Gibson’s a hotshot, given to recklessness on duty (in these movies, this is almost always qualified by someone saying, “But hey, he’s a good cop”). When he confronts a guy threatening to commit suicide by jumping off a rooftop, Gibson claps the cuffs on the bewildered man and takes the jump—onto the huge air cushion in the street below. Glover, a family man, goes by the book and doesn’t like to unholster his gun. The last thing he wants is a livewire beside him.

Got the picture? You and a million other screenwriters.

The only new wrinkle is Gibson’s self-destructiveness, but the film generally backs away from this, and keeps to a jokey style even as bodies are dropping up, down, and sideways. (The plot is something about murderous ex-CIA men importing heroin from Southeast Asia.)

The effective, and frequently enjoyable, muscularity comes from the chemistry between Glover and Gibson, plus director Richard Donner’s aggressive feel for action. You can be perfectly aware from scene to scene that the thing doesn’t make any sense, but Donner’s energetic forward motion carries it from one charged situation to the next. (He tried the same tack in The Goonies, but that film was just too unpleasant to begin with.)
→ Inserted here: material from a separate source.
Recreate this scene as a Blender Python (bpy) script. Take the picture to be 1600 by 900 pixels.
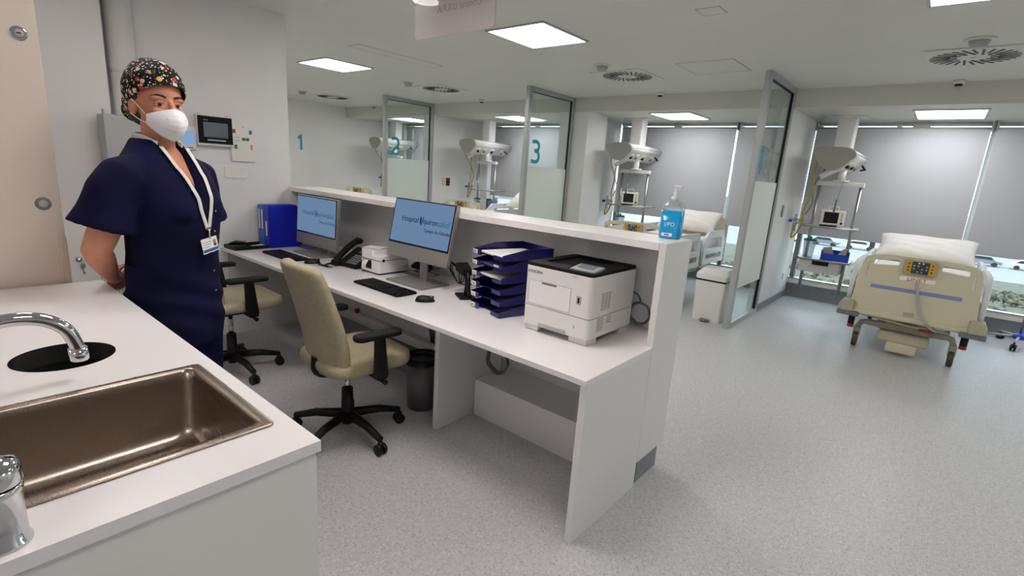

He’s loaded the movie with detestable villains—notably a trimmed-down, platinum-haired Gary Busey—and some incredible hardware. Naturally, the villains and the hardware come together in an extended bloodletting climax, and they all get blown up good. In fact, Lethal Weapon may set some sort of record for the phenomenon of wasting every single villain by the time it’s over.

All of these things, assembled and weighed like a fine machine, make for an effective package. It’s sure to be a hit, and there’s already industry talk of a sequel. But there’s also something cold about its slickness, as though it were just a bit too well-oiled for its own good.

First published in the Herald, March 5, 1987

Yes, the buddy-cop movie was already worn out by the time the first Lethal Weapon movie opened. And indeed it was a big hit—there was no missing its appeal—and it launched not only one of the signature franchises of the time but dozens of knock-offs. I have never revisited any of the LW pictures, and I’m all right with that.